The committee issued neither condemnation nor harsh criticism of Painter and other Quakers who pushed the boundary of the Quaker peace testimony by supporting John Brown and his small army. In this case the Springdale meeting held together.[11] Twenty some years later when Tatum pushed the boundary of fundamental Quaker tenets on theology or the actual lack of any such theology, Painter and the some of the others who had supported Brown not only split with Tatum, left the Springdale Meeting and left Iowa relocating to California where they found Quaker meetings more congenial to their Quaker traditions.

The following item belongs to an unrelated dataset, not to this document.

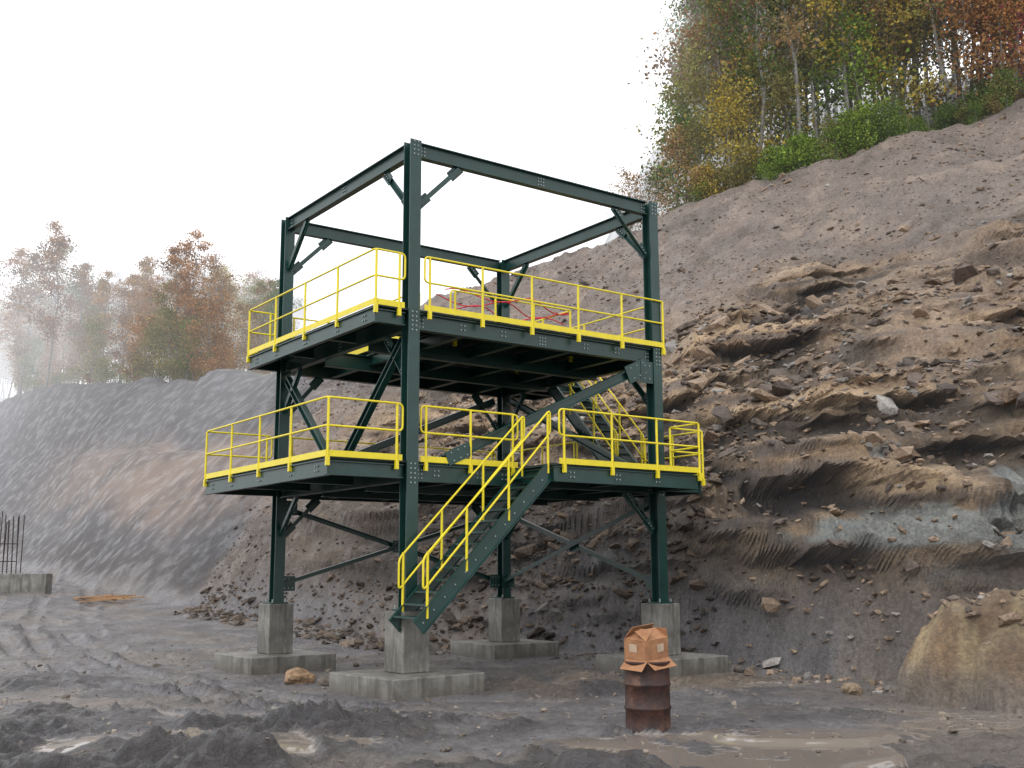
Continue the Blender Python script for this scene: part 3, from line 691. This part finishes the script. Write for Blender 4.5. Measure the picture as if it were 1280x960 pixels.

Iowa Quakers New Indian Policy

In 1865 the Iowa Quaker Yearly Meeting began thinking about what they might do for the Indians. By 1867 the U.S. Army led by William T. Sherman had realized that their existing policy with focus on military solutions was not working and recommended a peaceful policy as a better approach. In 1867 Lawrie Tatum serving as the clerk of the Yearly Meeting raised the matter again and others in attendance passed on the concern which led to a conference in Baltimore which led eventually in 1869 to a meeting with President elect U.S. Grant who was greatly impressed with their ideas.[12] In April of 1869 Tatum was nominated and confirmed by the Senate as Indian Agents for the Kiowa, Kiowa-Apache and Camanche Agency at Fort Sill Oklahoma.


Sources

  1. See the plat map of Cedar County, Springdale Township, Iowa
  2. Irving B. Richman, John Brown Among the Quakers and Other Sketches (Des Moines: The Historical Department of Iowa, 1894), p. 23.
  3. Maxson lived on the southwest quarter of section 32 of Iowa Township. The western half of Tatum's property was in section 36 of Gower Township just across the road from Springdale Township and the eastern half of his property was in section 31 of Iowa Township. See the township map here.
  4. Moore misidentifies George Gill as Dr. Henry Gill's son. Dr. Gill did not have a son with this name. See Life and Times of Lawrie Tatum, p. 22.
  5. Clarence Ray Aurner , S.J.,A Topical History of Cedar County, Iowa (Clarke Publishing Company Publication date 1910), p. 413.
  6. Irving B. Richman, John Brown Among the Quakers, (Chicago: The Lakeside Press, 1894), pp. 25-26.
  7. Emily S. Butler, A Woman's Recollections of John Brown's Stay in Springdale, Contributor's Department Midland Monthly (December 1898) p. 576.
  8. Richman, John Brown Among the Quakers, p. 33.
  9. Louis Thomas Jones, The Quakers of Iowa, (Iowa City: The State Historical Society of Iowa, 1918), p. 196.
  10. Jones, The Quakers of Iowa, p. 196
  11. Moore points out that Tatum as a member of the Underground Railroad was violating the law. Orthodox Quakers did not approve of violating the law. Life and Times of Lawrie Tatum, p. 31.
  12. Moore, The Life and Times of Lawrie Tatum, pp. 39-42.